Transition metal carbide field emitters for field-emitter array devices and high current applications

Abstract

We report on the use of transition metal carbides, primarily zirconium carbide, for field emission cathodes. This work encompasses three areas first, the use of carbide films as overcoatings on molybdenum field-emitter cathodes, second, the deposition of thick carbide films to form field-emitter cones directly in field-emitter arrays, and third, the use of single emitters formed from macroscopoic, single crystal carbide for use at high currents and in adverse vacuum conditions. Recent work with ZrC film overcoatings on Mo field emitters has focused on the processing steps required to obtain stable, low work function surfaces. Clean substrates are found to be essential. Emission degradation sometimes noted after exposure to air has been successfully reversed through operation in 10−5 Torr pressure of hydrogen. The most promising results applicable for use with arrays have been achieved with the direct deposition of zirconium carbide cones in blank field-emitter arrays. Thick films were deposited by physical vapor deposition from refined, crystalline carbide sources.
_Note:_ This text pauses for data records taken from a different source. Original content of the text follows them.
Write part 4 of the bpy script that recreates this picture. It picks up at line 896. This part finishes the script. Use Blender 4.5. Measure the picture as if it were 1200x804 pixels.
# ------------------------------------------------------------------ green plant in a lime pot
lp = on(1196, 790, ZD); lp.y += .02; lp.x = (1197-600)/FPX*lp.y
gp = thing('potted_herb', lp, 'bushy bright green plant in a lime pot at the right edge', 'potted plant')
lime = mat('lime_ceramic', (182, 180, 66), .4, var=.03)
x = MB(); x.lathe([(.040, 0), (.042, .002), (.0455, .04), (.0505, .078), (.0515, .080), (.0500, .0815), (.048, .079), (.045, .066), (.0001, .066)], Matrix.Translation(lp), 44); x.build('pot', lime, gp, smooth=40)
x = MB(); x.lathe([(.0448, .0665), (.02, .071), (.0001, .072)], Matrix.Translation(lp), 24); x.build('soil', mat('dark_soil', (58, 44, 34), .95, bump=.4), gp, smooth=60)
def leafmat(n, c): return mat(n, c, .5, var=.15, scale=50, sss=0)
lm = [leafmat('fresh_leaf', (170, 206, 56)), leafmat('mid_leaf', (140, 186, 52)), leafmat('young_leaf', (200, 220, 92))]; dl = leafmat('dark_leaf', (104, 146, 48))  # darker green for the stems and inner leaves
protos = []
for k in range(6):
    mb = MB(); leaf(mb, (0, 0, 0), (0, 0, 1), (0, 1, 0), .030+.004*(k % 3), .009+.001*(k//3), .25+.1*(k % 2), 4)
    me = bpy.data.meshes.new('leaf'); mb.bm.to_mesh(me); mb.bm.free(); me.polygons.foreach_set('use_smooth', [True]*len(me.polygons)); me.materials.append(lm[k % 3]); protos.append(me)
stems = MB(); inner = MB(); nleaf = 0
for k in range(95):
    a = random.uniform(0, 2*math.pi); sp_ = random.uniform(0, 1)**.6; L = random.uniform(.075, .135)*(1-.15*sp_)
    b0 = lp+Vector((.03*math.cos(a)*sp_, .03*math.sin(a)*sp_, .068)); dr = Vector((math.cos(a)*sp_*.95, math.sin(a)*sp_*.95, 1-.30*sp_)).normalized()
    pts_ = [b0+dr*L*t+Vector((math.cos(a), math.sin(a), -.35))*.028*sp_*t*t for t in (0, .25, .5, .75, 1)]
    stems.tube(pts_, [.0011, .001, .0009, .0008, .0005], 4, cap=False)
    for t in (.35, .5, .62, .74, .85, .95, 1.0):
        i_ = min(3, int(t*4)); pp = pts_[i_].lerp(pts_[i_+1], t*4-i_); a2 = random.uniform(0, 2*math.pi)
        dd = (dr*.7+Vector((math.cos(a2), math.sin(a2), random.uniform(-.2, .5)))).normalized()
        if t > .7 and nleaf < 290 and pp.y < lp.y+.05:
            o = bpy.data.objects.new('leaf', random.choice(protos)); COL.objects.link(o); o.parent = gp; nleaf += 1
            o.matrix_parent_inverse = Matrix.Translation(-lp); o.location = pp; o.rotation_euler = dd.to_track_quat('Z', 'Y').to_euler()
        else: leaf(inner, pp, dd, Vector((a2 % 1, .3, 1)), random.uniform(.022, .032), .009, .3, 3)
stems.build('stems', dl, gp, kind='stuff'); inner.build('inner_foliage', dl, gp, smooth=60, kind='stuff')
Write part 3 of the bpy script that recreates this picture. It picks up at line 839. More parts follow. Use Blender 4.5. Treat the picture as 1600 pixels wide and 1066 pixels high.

Operation of single and multitip arrays has resulted in high currents (>1 μA) per tip and relatively low turn-on voltages given the gate geometry. These improvements are primarily attributed to the lower work function associated with these carbide materials. We also report on the use of etched transition metal carbides as single emitters for applications including high-current, small-spot sources for accelerators and free electron lasers, and cold cathodes for operation in poor vacuum environments. Stable, single emitter currents in the mA range have been demonstrated. A brief discussion is given regarding the ability to extract information from I(V) data using the Fowler–Nordheim equation and log(I/V2) vs 1/V plots. From this we propose a method to determine if nanoprotrusions account for a large fraction of the emission current measured.